The technologies developed at OSU have evolved from intense studies of both human and animal walking and running, to learn how animals achieve a fluidity of motion with a high degree of energy efficiency. Animals combine a sensory input from nerves, vision, muscles and tendons to create locomotion that researchers have now translated into a working robotic system.
The system is also efficient. Studies done with their ATRIAS robot model, which incorporates the spring-mass theory, showed that it's three times more energy-efficient than any other human-sized bipedal robots.
"I'm confident that this is the future of legged robotic locomotion," said Jonathan Hurst, an OSU professor of mechanical engineering and director of the Dynamic Robotics Laboratory in the OSU College of Engineering.
"We've basically demonstrated the fundamental science of how humans walk," he said.
"Other robotic approaches may have legs and motion, but don't really capture the underlying physics," he said. "We're convinced this is the approach on which the most successful legged robots will work. It retains the substance and science of legged animal locomotion, and animals demonstrate performance that far exceeds any other approach we've seen. This is the way to go."
The current technology, Hurst said, is still a crude illustration of what the future may hold. When further refined and perfected, walking and running robots may work in the armed forces. As fire fighters they may charge upstairs in burning buildings to save lives. They could play new roles in factories or do ordinary household chores.
Aspects of the locomotion technology may also assist people with disabilities, the researchers said.
"Robots are already used for gait training, and we see the first commercial exoskeletons on the market," said Daniel Renjewski, the lead author on the study with the Technische Universitat Munchen. "However, only now do we have an idea how human-like walking works in a robot. This enables us to build an entirely new class of wearable robots and prostheses that could allow the user to regain a natural walking gait."
There are few limits to this technology, the researchers said.
"It will be some time, but we think legged robots will enable integration of robots into our daily lives," Hurst said. "We know it is possible, based on the example of animals. So it's inevitable that we will solve the problem with robots. This could become as big as the automotive industry."
And much of this, the scientists said, will be based on the "spring-mass" concept, which animals have been perfecting through millions of years of evolution.
The robots being constructed at OSU were designed to mimic this "spring-legged" action of bipedal animals. With minor variations, muscles, tendons and bones form a structure that exhibits most of the required behavior, and conscious control just nudges things a little to keep it going in the right direction. The effort is smooth and elastic, and once understood, can be simulated in walking robots by springs and other technology.

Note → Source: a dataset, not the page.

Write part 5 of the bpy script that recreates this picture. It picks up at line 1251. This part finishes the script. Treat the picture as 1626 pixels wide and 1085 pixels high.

ATRIAS, the human-sized robot most recently created at OSU, has six electric motors powered by a lithium polymer battery about the size of a half-gallon of milk, which is substantially smaller than the power packs of some other mobile robots. It can take impacts and retain its balance. It can walk over rough and bumpy terrain.
Researchers said in their new study that this technology "has the potential to enhance legged robots to ultimately match the efficiency, agility and robustness of animals over a wide variety of terrain."
In continued research, work will be done to improve steering, efficiency, leg configuration, inertial actuation, robust operation, external sensing, transmissions and actuators, and other technologies.